- Work required:
Return the listing below verbatim. Pictures do not belong in the copy.

## start

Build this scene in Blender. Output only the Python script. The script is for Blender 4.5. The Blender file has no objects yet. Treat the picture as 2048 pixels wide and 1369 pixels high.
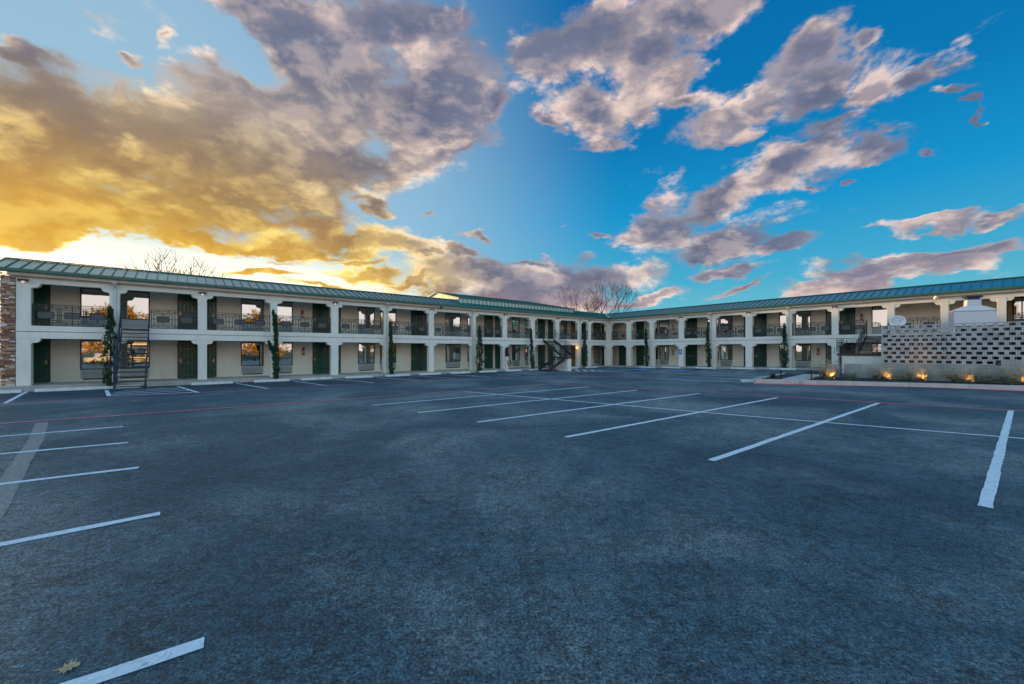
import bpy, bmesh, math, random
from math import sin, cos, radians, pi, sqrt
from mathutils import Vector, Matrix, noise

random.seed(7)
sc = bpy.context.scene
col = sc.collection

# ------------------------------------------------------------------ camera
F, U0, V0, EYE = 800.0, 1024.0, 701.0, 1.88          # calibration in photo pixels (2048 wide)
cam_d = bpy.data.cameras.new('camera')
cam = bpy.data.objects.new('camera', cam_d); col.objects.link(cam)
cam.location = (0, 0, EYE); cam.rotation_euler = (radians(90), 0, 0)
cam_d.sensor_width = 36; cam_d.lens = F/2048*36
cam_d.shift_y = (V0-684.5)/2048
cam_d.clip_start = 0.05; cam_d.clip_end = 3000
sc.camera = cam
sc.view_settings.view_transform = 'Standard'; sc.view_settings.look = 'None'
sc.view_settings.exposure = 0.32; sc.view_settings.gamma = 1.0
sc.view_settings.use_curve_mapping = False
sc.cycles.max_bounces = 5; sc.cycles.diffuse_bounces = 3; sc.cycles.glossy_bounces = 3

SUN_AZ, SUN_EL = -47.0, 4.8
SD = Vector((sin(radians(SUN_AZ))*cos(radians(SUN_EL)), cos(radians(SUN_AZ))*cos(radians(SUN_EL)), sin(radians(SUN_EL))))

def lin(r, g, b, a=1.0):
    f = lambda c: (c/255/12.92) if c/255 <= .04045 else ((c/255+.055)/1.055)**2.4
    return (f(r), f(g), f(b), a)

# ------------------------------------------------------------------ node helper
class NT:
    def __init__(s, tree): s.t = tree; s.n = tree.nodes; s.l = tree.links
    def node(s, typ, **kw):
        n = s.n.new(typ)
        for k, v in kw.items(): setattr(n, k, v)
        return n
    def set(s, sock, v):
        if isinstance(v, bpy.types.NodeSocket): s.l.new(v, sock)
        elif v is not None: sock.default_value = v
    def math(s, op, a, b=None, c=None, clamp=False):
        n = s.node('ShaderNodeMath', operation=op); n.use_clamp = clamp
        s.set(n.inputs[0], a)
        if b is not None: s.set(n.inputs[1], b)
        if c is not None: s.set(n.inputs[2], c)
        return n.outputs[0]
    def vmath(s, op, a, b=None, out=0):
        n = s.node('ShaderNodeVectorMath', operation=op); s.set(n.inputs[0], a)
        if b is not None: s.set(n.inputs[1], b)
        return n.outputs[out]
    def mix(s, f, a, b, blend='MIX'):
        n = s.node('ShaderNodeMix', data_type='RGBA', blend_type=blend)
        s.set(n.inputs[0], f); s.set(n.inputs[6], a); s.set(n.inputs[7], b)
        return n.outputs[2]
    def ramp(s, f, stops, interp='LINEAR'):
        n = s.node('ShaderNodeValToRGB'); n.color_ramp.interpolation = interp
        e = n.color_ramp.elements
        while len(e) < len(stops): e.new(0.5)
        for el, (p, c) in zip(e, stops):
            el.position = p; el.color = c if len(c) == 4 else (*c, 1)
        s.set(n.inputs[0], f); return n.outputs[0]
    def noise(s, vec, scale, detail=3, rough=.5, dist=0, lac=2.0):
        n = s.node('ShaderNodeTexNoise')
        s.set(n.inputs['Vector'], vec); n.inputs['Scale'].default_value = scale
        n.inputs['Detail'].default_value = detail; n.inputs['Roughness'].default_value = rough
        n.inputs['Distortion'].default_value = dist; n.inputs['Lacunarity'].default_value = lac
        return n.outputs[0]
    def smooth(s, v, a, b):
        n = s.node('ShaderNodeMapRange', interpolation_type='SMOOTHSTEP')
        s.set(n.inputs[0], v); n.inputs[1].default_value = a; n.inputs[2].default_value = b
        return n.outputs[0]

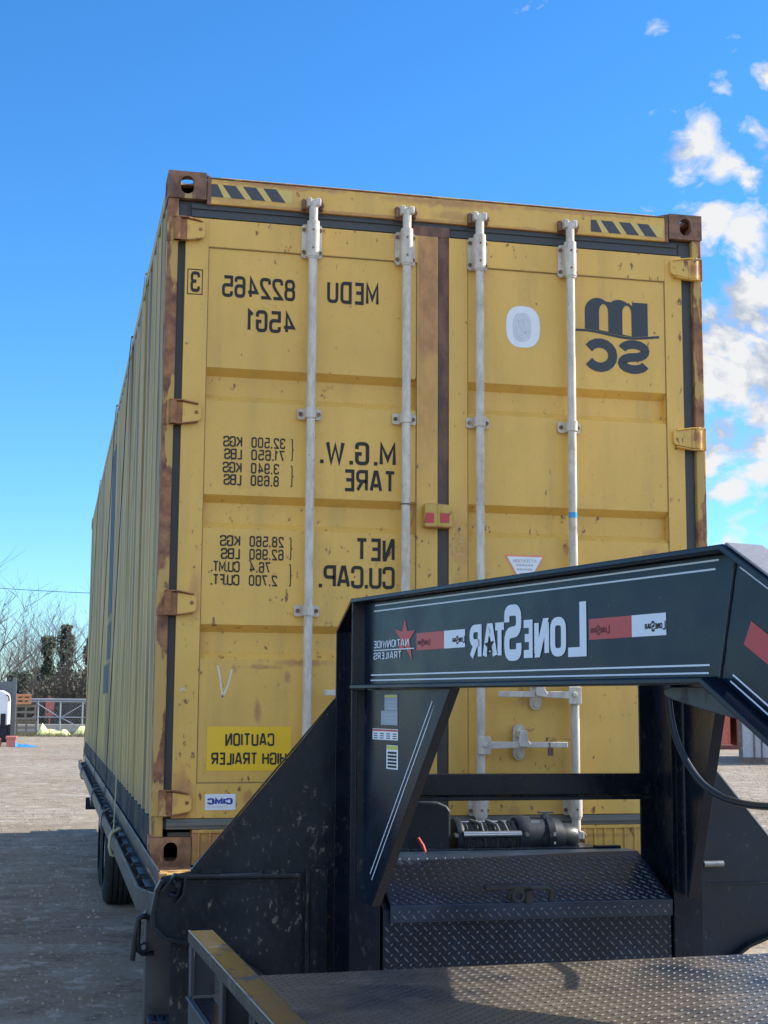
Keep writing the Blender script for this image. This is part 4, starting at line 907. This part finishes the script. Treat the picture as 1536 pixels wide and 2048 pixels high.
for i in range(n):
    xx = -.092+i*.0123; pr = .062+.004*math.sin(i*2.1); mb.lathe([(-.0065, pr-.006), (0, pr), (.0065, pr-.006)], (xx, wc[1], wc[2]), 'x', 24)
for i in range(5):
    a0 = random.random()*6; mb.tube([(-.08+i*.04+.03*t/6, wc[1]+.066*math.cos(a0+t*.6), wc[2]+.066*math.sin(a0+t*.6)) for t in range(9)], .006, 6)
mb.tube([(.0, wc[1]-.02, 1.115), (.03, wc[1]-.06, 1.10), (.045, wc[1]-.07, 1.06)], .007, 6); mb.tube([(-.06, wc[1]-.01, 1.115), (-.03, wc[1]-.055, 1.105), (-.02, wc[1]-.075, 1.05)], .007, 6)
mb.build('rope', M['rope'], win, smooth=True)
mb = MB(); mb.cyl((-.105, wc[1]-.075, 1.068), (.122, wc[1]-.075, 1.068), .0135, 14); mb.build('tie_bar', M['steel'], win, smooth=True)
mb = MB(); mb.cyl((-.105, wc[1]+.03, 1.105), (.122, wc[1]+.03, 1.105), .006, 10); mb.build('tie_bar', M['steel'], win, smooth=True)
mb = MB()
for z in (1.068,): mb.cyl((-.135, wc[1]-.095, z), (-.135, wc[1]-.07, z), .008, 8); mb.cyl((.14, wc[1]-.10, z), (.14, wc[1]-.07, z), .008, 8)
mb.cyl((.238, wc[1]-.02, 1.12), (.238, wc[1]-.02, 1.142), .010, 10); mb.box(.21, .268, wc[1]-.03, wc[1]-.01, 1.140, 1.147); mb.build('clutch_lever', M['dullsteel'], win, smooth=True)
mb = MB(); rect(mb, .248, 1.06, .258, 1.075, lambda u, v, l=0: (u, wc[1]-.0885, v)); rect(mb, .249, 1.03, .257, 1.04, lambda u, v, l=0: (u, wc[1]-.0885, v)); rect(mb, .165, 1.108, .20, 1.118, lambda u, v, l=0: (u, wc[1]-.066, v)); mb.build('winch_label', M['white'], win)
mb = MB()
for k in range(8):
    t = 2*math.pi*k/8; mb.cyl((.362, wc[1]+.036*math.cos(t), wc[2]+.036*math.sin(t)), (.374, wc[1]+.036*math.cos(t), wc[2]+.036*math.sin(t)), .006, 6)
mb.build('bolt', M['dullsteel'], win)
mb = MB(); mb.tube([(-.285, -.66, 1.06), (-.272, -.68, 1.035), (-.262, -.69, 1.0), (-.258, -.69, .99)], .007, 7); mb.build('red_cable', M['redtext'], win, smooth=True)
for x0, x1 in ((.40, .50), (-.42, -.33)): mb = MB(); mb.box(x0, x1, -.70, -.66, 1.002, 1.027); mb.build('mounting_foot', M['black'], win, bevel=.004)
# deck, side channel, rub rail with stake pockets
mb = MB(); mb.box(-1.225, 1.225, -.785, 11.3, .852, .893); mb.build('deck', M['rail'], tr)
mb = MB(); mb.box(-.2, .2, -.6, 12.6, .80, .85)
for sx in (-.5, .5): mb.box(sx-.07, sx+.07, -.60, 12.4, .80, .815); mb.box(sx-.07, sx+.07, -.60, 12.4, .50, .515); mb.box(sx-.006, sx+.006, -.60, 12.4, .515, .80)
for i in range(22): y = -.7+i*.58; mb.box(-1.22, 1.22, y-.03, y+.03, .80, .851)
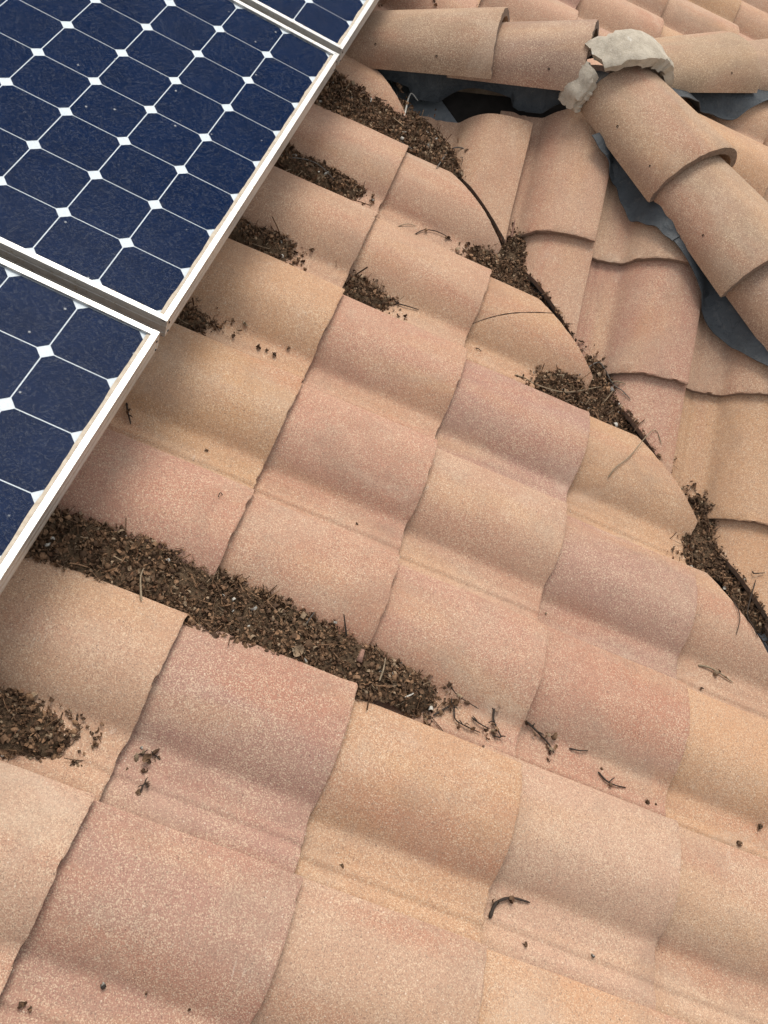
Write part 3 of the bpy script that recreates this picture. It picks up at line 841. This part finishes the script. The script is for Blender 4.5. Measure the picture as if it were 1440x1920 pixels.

## end

- Full response:
Build this scene in Blender. Output only the Python script. The script is for Blender 4.5. The Blender file has no objects yet. Treat the picture as 2048 pixels wide and 1369 pixels high.
import bpy, bmesh, math, random
from math import sin, cos, radians, pi, sqrt
from mathutils import Vector, Matrix, noise

random.seed(7)
sc = bpy.context.scene
col = sc.collection

# ------------------------------------------------------------------ camera
F, U0, V0, EYE = 800.0, 1024.0, 701.0, 1.88          # calibration in photo pixels (2048 wide)
cam_d = bpy.data.cameras.new('camera')
cam = bpy.data.objects.new('camera', cam_d); col.objects.link(cam)
cam.location = (0, 0, EYE); cam.rotation_euler = (radians(90), 0, 0)
cam_d.sensor_width = 36; cam_d.lens = F/2048*36
cam_d.shift_y = (V0-684.5)/2048
cam_d.clip_start = 0.05; cam_d.clip_end = 3000
sc.camera = cam
sc.view_settings.view_transform = 'Standard'; sc.view_settings.look = 'None'
sc.view_settings.exposure = 0.32; sc.view_settings.gamma = 1.0
sc.view_settings.use_curve_mapping = False
sc.cycles.max_bounces = 5; sc.cycles.diffuse_bounces = 3; sc.cycles.glossy_bounces = 3

SUN_AZ, SUN_EL = -47.0, 4.8
SD = Vector((sin(radians(SUN_AZ))*cos(radians(SUN_EL)), cos(radians(SUN_AZ))*cos(radians(SUN_EL)), sin(radians(SUN_EL))))

def lin(r, g, b, a=1.0):
    f = lambda c: (c/255/12.92) if c/255 <= .04045 else ((c/255+.055)/1.055)**2.4
    return (f(r), f(g), f(b), a)

# ------------------------------------------------------------------ node helper
class NT:
    def __init__(s, tree): s.t = tree; s.n = tree.nodes; s.l = tree.links
    def node(s, typ, **kw):
        n = s.n.new(typ)
        for k, v in kw.items(): setattr(n, k, v)
        return n
    def set(s, sock, v):
        if isinstance(v, bpy.types.NodeSocket): s.l.new(v, sock)
        elif v is not None: sock.default_value = v
    def math(s, op, a, b=None, c=None, clamp=False):
        n = s.node('ShaderNodeMath', operation=op); n.use_clamp = clamp
        s.set(n.inputs[0], a)
        if b is not None: s.set(n.inputs[1], b)
        if c is not None: s.set(n.inputs[2], c)
        return n.outputs[0]
    def vmath(s, op, a, b=None, out=0):
        n = s.node('ShaderNodeVectorMath', operation=op); s.set(n.inputs[0], a)
        if b is not None: s.set(n.inputs[1], b)
        return n.outputs[out]
    def mix(s, f, a, b, blend='MIX'):
        n = s.node('ShaderNodeMix', data_type='RGBA', blend_type=blend)
        s.set(n.inputs[0], f); s.set(n.inputs[6], a); s.set(n.inputs[7], b)
        return n.outputs[2]
    def ramp(s, f, stops, interp='LINEAR'):
        n = s.node('ShaderNodeValToRGB'); n.color_ramp.interpolation = interp
        e = n.color_ramp.elements
        while len(e) < len(stops): e.new(0.5)
        for el, (p, c) in zip(e, stops):
            el.position = p; el.color = c if len(c) == 4 else (*c, 1)
        s.set(n.inputs[0], f); return n.outputs[0]
    def noise(s, vec, scale, detail=3, rough=.5, dist=0, lac=2.0):
        n = s.node('ShaderNodeTexNoise')
        s.set(n.inputs['Vector'], vec); n.inputs['Scale'].default_value = scale
        n.inputs['Detail'].default_value = detail; n.inputs['Roughness'].default_value = rough
        n.inputs['Distortion'].default_value = dist; n.inputs['Lacunarity'].default_value = lac
        return n.outputs[0]
    def smooth(s, v, a, b):
        n = s.node('ShaderNodeMapRange', interpolation_type='SMOOTHSTEP')
        s.set(n.inputs[0], v); n.inputs[1].default_value = a; n.inputs[2].default_value = b
        return n.outputs[0]

Keep writing the Blender script for this image. This is part 4, starting at line 907. This part finishes the script. Treat the picture as 1536 pixels wide and 2048 pixels high.
for i in range(n):
    xx = -.092+i*.0123; pr = .062+.004*math.sin(i*2.1); mb.lathe([(-.0065, pr-.006), (0, pr), (.0065, pr-.006)], (xx, wc[1], wc[2]), 'x', 24)
for i in range(5):
    a0 = random.random()*6; mb.tube([(-.08+i*.04+.03*t/6, wc[1]+.066*math.cos(a0+t*.6), wc[2]+.066*math.sin(a0+t*.6)) for t in range(9)], .006, 6)
mb.tube([(.0, wc[1]-.02, 1.115), (.03, wc[1]-.06, 1.10), (.045, wc[1]-.07, 1.06)], .007, 6); mb.tube([(-.06, wc[1]-.01, 1.115), (-.03, wc[1]-.055, 1.105), (-.02, wc[1]-.075, 1.05)], .007, 6)
mb.build('rope', M['rope'], win, smooth=True)
mb = MB(); mb.cyl((-.105, wc[1]-.075, 1.068), (.122, wc[1]-.075, 1.068), .0135, 14); mb.build('tie_bar', M['steel'], win, smooth=True)
mb = MB(); mb.cyl((-.105, wc[1]+.03, 1.105), (.122, wc[1]+.03, 1.105), .006, 10); mb.build('tie_bar', M['steel'], win, smooth=True)
mb = MB()
for z in (1.068,): mb.cyl((-.135, wc[1]-.095, z), (-.135, wc[1]-.07, z), .008, 8); mb.cyl((.14, wc[1]-.10, z), (.14, wc[1]-.07, z), .008, 8)
mb.cyl((.238, wc[1]-.02, 1.12), (.238, wc[1]-.02, 1.142), .010, 10); mb.box(.21, .268, wc[1]-.03, wc[1]-.01, 1.140, 1.147); mb.build('clutch_lever', M['dullsteel'], win, smooth=True)
mb = MB(); rect(mb, .248, 1.06, .258, 1.075, lambda u, v, l=0: (u, wc[1]-.0885, v)); rect(mb, .249, 1.03, .257, 1.04, lambda u, v, l=0: (u, wc[1]-.0885, v)); rect(mb, .165, 1.108, .20, 1.118, lambda u, v, l=0: (u, wc[1]-.066, v)); mb.build('winch_label', M['white'], win)
mb = MB()
for k in range(8):
    t = 2*math.pi*k/8; mb.cyl((.362, wc[1]+.036*math.cos(t), wc[2]+.036*math.sin(t)), (.374, wc[1]+.036*math.cos(t), wc[2]+.036*math.sin(t)), .006, 6)
mb.build('bolt', M['dullsteel'], win)
mb = MB(); mb.tube([(-.285, -.66, 1.06), (-.272, -.68, 1.035), (-.262, -.69, 1.0), (-.258, -.69, .99)], .007, 7); mb.build('red_cable', M['redtext'], win, smooth=True)
for x0, x1 in ((.40, .50), (-.42, -.33)): mb = MB(); mb.box(x0, x1, -.70, -.66, 1.002, 1.027); mb.build('mounting_foot', M['black'], win, bevel=.004)
# deck, side channel, rub rail with stake pockets
mb = MB(); mb.box(-1.225, 1.225, -.785, 11.3, .852, .893); mb.build('deck', M['rail'], tr)
mb = MB(); mb.box(-.2, .2, -.6, 12.6, .80, .85)
for sx in (-.5, .5): mb.box(sx-.07, sx+.07, -.60, 12.4, .80, .815); mb.box(sx-.07, sx+.07, -.60, 12.4, .50, .515); mb.box(sx-.006, sx+.006, -.60, 12.4, .515, .80)
for i in range(22): y = -.7+i*.58; mb.box(-1.22, 1.22, y-.03, y+.03, .80, .851)
Write part 3 of the bpy script that recreates this picture. It picks up at line 841. This part finishes the script. The script is for Blender 4.5. Measure the picture as if it were 1440x1920 pixels.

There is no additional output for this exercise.